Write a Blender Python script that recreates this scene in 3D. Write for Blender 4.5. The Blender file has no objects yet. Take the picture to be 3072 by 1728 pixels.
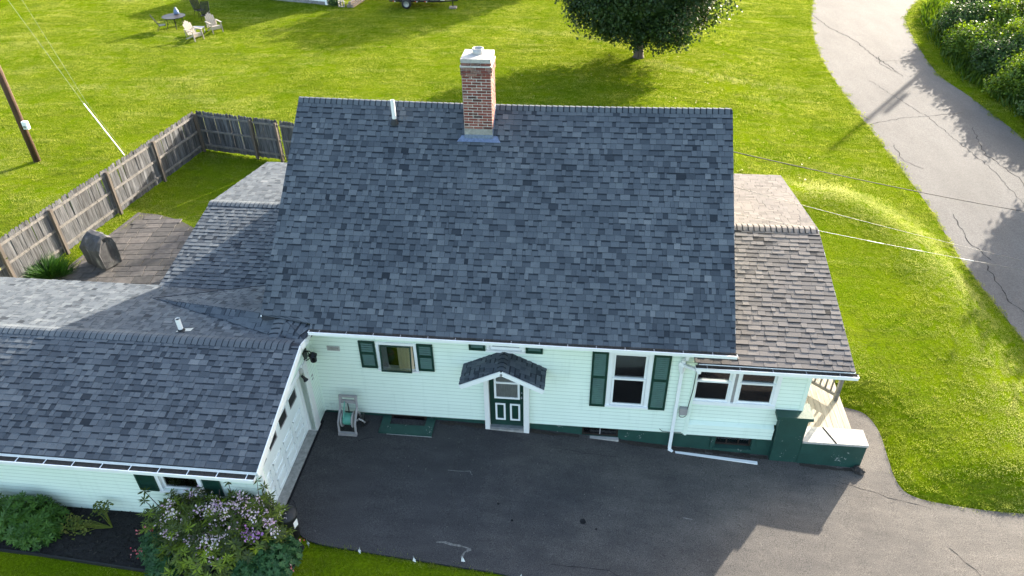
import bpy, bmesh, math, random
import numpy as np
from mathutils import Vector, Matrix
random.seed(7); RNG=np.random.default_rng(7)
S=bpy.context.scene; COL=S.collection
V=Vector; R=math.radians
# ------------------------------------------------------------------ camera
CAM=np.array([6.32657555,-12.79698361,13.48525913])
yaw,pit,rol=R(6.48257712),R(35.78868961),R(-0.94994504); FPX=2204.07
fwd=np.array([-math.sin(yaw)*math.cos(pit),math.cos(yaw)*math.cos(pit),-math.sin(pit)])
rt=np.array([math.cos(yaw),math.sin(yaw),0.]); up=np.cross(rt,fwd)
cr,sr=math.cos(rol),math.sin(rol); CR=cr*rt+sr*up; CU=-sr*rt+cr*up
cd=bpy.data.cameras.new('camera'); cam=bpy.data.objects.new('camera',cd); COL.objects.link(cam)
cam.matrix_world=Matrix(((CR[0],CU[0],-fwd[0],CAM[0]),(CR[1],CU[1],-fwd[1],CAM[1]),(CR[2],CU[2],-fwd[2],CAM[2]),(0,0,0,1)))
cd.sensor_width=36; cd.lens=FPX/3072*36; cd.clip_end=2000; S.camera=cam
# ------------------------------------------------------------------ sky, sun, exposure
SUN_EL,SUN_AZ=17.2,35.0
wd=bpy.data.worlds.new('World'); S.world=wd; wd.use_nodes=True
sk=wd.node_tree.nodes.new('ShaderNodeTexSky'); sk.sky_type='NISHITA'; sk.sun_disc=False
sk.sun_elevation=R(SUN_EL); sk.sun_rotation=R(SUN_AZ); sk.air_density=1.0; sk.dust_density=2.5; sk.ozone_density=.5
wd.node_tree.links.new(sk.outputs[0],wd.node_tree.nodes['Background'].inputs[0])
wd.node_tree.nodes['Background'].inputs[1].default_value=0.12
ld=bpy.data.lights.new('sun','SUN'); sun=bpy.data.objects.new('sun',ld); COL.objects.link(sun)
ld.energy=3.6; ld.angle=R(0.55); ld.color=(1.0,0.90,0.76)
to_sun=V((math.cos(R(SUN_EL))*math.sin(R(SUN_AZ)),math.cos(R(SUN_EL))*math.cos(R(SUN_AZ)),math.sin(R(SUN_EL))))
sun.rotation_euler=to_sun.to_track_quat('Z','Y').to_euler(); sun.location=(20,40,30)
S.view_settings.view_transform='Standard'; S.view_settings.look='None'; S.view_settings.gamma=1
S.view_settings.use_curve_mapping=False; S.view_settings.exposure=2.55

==

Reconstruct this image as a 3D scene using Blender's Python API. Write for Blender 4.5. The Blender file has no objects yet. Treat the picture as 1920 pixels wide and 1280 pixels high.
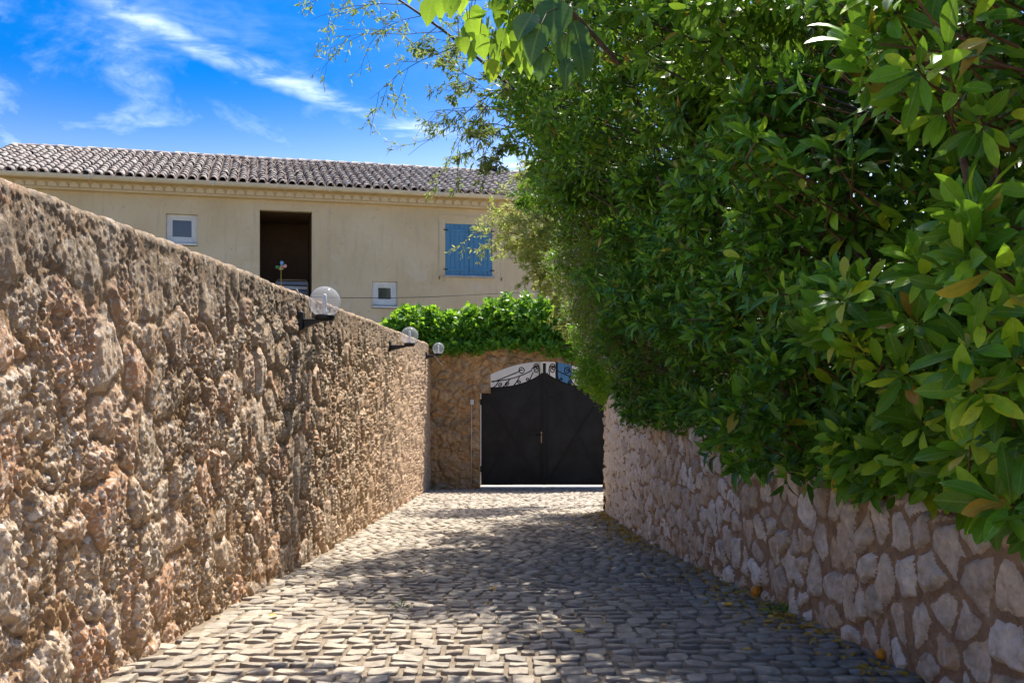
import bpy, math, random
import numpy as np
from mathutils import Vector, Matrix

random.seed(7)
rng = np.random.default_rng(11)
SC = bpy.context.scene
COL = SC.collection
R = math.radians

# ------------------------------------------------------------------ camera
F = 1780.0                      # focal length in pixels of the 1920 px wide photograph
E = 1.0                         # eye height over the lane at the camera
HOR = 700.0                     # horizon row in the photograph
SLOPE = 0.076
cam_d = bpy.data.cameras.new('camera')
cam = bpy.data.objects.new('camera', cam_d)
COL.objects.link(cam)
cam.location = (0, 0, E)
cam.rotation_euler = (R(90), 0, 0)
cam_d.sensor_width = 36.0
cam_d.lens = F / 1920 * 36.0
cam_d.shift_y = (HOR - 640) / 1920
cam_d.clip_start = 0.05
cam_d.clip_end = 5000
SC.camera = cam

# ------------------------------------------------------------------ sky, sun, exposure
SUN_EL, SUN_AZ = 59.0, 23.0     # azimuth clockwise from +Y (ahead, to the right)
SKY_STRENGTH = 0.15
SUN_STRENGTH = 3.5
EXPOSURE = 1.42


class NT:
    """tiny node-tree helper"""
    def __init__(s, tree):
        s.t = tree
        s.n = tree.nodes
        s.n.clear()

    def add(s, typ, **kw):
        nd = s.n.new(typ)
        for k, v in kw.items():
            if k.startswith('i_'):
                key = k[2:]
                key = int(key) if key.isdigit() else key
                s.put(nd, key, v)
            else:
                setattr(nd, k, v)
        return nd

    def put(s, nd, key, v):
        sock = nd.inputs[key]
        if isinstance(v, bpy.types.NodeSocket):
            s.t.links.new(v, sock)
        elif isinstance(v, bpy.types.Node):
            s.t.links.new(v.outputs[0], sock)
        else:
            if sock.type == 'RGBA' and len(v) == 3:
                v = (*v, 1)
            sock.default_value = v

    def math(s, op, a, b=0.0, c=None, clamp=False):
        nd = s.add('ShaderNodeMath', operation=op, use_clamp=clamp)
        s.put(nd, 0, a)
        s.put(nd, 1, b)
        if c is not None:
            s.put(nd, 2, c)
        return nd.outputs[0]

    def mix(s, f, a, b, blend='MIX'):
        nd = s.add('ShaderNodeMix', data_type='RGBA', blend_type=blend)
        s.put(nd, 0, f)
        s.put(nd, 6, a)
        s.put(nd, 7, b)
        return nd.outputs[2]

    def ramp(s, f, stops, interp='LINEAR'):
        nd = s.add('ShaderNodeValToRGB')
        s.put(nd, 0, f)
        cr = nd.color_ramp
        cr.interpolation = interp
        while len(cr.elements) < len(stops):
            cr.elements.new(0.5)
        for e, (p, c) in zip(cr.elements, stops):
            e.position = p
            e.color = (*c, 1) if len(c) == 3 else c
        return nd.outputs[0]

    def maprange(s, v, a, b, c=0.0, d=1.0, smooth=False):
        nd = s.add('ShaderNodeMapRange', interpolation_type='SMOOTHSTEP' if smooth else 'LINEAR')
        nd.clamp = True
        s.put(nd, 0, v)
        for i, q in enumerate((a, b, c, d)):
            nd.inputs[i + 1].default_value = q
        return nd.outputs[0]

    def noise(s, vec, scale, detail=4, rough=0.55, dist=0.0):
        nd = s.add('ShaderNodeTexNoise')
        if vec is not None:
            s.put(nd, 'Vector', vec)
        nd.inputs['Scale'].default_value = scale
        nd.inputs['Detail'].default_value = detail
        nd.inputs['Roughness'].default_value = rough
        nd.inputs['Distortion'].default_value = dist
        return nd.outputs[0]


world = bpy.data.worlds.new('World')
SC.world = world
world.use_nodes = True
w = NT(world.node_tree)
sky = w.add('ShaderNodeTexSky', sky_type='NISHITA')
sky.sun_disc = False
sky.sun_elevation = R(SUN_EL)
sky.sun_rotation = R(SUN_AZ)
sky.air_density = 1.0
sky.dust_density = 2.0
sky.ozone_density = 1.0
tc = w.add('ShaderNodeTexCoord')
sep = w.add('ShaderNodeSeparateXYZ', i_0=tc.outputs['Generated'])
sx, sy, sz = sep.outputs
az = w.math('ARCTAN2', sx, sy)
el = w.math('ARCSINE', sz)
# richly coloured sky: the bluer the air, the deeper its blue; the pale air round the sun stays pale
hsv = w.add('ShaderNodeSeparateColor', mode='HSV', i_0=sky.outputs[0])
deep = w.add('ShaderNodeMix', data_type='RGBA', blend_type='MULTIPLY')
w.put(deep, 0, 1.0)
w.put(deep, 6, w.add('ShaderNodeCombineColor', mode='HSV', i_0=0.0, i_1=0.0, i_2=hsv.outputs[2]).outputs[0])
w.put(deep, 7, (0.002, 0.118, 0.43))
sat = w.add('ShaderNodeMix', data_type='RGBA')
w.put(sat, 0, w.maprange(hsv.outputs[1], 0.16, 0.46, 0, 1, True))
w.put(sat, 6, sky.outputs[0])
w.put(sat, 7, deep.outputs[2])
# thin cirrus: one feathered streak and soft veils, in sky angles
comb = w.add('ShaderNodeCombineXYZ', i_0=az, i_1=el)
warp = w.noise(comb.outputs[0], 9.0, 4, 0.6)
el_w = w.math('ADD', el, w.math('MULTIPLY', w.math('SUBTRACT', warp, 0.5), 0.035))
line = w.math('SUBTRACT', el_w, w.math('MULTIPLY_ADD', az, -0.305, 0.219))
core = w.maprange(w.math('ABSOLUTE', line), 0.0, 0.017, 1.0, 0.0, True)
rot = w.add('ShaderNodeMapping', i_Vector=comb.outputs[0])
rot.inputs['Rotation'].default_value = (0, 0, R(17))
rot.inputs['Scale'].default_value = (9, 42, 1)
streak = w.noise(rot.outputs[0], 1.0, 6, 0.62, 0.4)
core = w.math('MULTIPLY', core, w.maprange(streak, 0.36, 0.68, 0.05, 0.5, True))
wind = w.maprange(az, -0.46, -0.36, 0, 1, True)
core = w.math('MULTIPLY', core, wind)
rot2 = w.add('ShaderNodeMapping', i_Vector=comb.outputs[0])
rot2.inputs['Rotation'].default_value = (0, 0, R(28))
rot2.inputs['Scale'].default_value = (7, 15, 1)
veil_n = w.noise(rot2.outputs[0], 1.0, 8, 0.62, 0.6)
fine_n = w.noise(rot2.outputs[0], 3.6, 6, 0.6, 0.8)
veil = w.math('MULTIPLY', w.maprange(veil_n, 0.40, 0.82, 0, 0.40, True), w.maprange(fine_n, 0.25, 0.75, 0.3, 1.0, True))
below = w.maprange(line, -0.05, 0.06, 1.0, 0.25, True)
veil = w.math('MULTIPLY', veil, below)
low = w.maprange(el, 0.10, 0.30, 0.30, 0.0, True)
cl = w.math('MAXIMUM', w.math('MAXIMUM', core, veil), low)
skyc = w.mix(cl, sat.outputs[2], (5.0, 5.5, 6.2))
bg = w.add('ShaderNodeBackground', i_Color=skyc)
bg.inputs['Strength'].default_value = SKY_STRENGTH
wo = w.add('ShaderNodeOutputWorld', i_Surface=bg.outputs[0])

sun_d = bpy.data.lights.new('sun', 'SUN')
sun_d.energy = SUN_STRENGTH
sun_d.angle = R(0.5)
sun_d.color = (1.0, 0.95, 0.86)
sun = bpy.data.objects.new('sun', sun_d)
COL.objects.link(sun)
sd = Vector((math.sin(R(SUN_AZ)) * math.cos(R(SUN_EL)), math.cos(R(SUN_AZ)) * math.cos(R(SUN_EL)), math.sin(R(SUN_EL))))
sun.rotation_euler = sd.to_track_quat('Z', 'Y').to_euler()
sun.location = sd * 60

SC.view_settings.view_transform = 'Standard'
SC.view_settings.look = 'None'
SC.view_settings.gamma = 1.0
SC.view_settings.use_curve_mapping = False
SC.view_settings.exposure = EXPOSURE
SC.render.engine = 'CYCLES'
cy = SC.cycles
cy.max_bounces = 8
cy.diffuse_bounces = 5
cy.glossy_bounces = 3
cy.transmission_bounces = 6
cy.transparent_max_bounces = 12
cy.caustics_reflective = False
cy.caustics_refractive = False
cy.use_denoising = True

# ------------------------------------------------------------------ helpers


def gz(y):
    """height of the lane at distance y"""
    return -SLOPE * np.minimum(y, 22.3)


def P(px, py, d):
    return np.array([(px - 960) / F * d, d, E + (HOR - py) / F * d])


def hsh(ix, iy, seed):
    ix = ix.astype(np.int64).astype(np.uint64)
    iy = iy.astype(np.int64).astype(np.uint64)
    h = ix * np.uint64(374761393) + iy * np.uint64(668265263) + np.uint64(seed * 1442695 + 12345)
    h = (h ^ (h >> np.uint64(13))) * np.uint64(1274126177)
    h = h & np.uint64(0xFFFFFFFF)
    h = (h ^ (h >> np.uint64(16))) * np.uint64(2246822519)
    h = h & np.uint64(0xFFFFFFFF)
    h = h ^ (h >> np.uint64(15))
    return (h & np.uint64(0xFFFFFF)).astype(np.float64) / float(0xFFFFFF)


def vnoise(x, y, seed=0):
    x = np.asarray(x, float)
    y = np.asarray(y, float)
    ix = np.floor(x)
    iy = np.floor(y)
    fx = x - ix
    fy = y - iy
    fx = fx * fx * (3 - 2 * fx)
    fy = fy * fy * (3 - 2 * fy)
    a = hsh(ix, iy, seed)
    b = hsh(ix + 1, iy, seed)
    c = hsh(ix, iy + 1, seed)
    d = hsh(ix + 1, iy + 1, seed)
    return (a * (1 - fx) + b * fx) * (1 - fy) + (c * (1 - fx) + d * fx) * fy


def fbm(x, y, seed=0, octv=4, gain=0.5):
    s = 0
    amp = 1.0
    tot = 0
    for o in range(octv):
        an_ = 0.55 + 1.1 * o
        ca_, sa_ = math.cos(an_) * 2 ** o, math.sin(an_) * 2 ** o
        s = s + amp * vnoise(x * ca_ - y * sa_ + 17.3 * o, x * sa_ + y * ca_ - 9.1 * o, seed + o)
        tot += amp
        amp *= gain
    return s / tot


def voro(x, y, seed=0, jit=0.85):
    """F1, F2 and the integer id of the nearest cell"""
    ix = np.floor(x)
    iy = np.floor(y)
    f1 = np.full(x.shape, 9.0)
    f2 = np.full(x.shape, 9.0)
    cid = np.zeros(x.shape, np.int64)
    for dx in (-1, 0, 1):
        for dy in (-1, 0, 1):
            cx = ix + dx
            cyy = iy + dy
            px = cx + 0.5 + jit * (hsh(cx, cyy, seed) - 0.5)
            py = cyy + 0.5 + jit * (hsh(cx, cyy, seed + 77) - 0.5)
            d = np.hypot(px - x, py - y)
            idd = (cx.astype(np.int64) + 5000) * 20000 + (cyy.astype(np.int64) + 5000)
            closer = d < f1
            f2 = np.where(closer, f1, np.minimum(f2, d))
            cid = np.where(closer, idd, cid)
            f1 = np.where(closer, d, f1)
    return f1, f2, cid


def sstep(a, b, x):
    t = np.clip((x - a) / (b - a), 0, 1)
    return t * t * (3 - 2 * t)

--

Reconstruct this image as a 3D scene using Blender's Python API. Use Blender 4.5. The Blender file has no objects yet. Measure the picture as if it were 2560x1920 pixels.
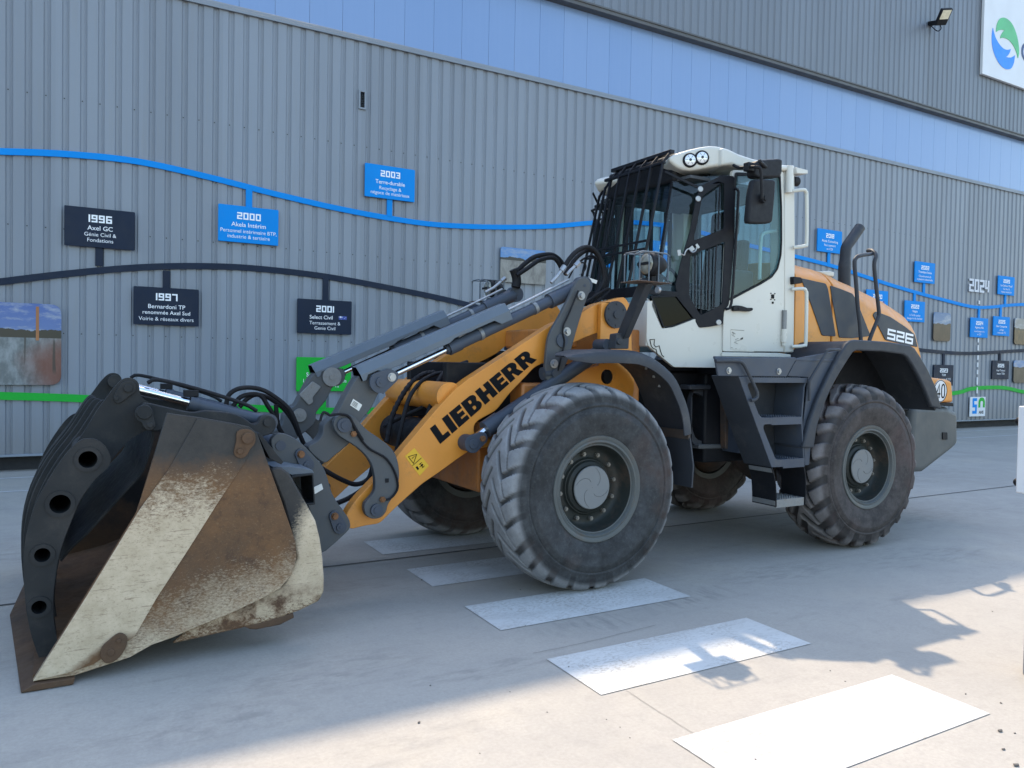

(SHORT EXERCISE)
In the listing above, find the line with "1280 pixels high." and the line with "s.n.clear()". Copy exactly those two and every line between, without the pictures.

(SOLUTION)
Reconstruct this image as a 3D scene using Blender's Python API. Write for Blender 4.5. The Blender file has no objects yet. Treat the picture as 1920 pixels wide and 1280 pixels high.
import bpy, math, random
import numpy as np
from mathutils import Vector, Matrix

random.seed(7)
rng = np.random.default_rng(11)
SC = bpy.context.scene
COL = SC.collection
R = math.radians

# ------------------------------------------------------------------ camera
F = 1780.0                      # focal length in pixels of the 1920 px wide photograph
E = 1.0                         # eye height over the lane at the camera
HOR = 700.0                     # horizon row in the photograph
SLOPE = 0.076
cam_d = bpy.data.cameras.new('camera')
cam = bpy.data.objects.new('camera', cam_d)
COL.objects.link(cam)
cam.location = (0, 0, E)
cam.rotation_euler = (R(90), 0, 0)
cam_d.sensor_width = 36.0
cam_d.lens = F / 1920 * 36.0
cam_d.shift_y = (HOR - 640) / 1920
cam_d.clip_start = 0.05
cam_d.clip_end = 5000
SC.camera = cam

# ------------------------------------------------------------------ sky, sun, exposure
SUN_EL, SUN_AZ = 59.0, 23.0     # azimuth clockwise from +Y (ahead, to the right)
SKY_STRENGTH = 0.15
SUN_STRENGTH = 3.5
EXPOSURE = 1.42


class NT:
    """tiny node-tree helper"""
    def __init__(s, tree):
        s.t = tree
        s.n = tree.nodes
        s.n.clear()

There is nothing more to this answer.